Ultimately, as a collector at whatever level, you have to make your own decisions.   You cannot let someone else determine your interests, or when and how much money to spend.  If you do this, you are an investor, not a true collector.   Not that you cannot be both, and long term a nice coin collection (notice that I did not say “portfolio”) can make you money.   Time and time again, it has been shown that a well thought out collection of nice “things” (whether coins or something else), chosen for completeness and quality, has almost ultimately appreciated over time, given a sufficient number of years.

The key is knowledge.   An interest and willingness to learn, to apply the information to your hobby, and the stubbornness to keep at it, are the ultimate keys in my opinion.   Time and again, I have met collectors who know more about a particular subject that I do.   This is not as surprising as it might seem.  Dealers commonly need to be generalists, in other words they need to know enough about a lot of areas of the hobby to apply that knowledge to make a living.   How many stories have appeared in the numismatic press about a rare Large Cent or Bust Half variety being “cherrypicked” at a coin show, then sold to another knowledgeable dealer/collector at the same show for hundreds or thousands of dollars more?  I can tell you – more than a few.
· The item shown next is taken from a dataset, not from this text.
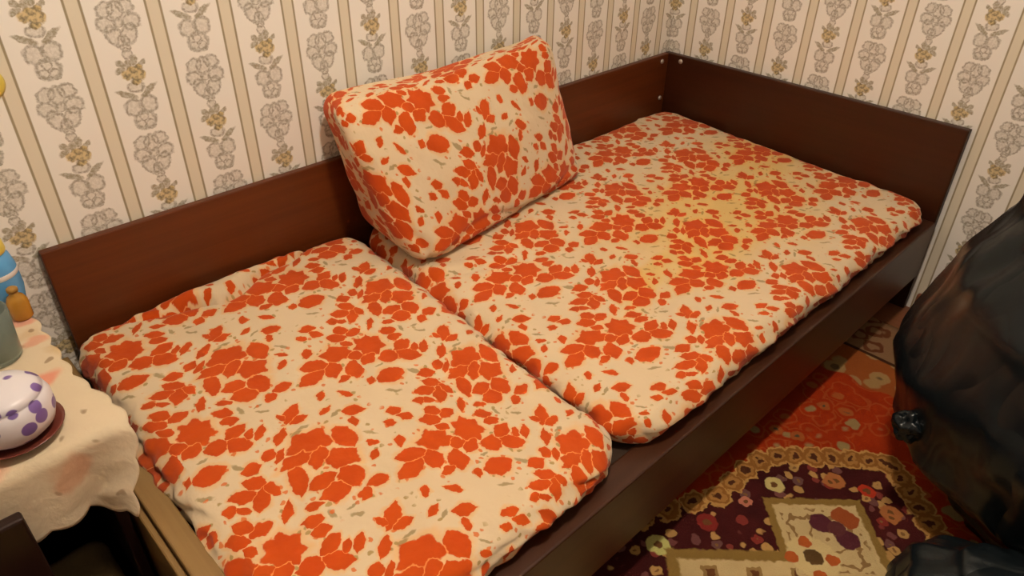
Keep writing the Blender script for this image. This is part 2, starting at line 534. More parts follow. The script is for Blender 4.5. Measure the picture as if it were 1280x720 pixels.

I have used my own knowledge for the same purpose in buying coins from other dealers for less than their ultimate value because I knew more about the subject than they.   And, I have had collectors do the same to me!

The best example of this axiom I can think of was John J. Pittman.  Pittman was a “regular guy”, but his application of his knowledge combined with buying the right material at the right time (also a learning issue) led him to putting together possibly the greatest collection ever, in terms of the difference between what he paid for the coins, and what they sold for.   His collection will probably always rank within the top five to ten greatest collections ever assembled, along with those of princes of industry and old-money privilege.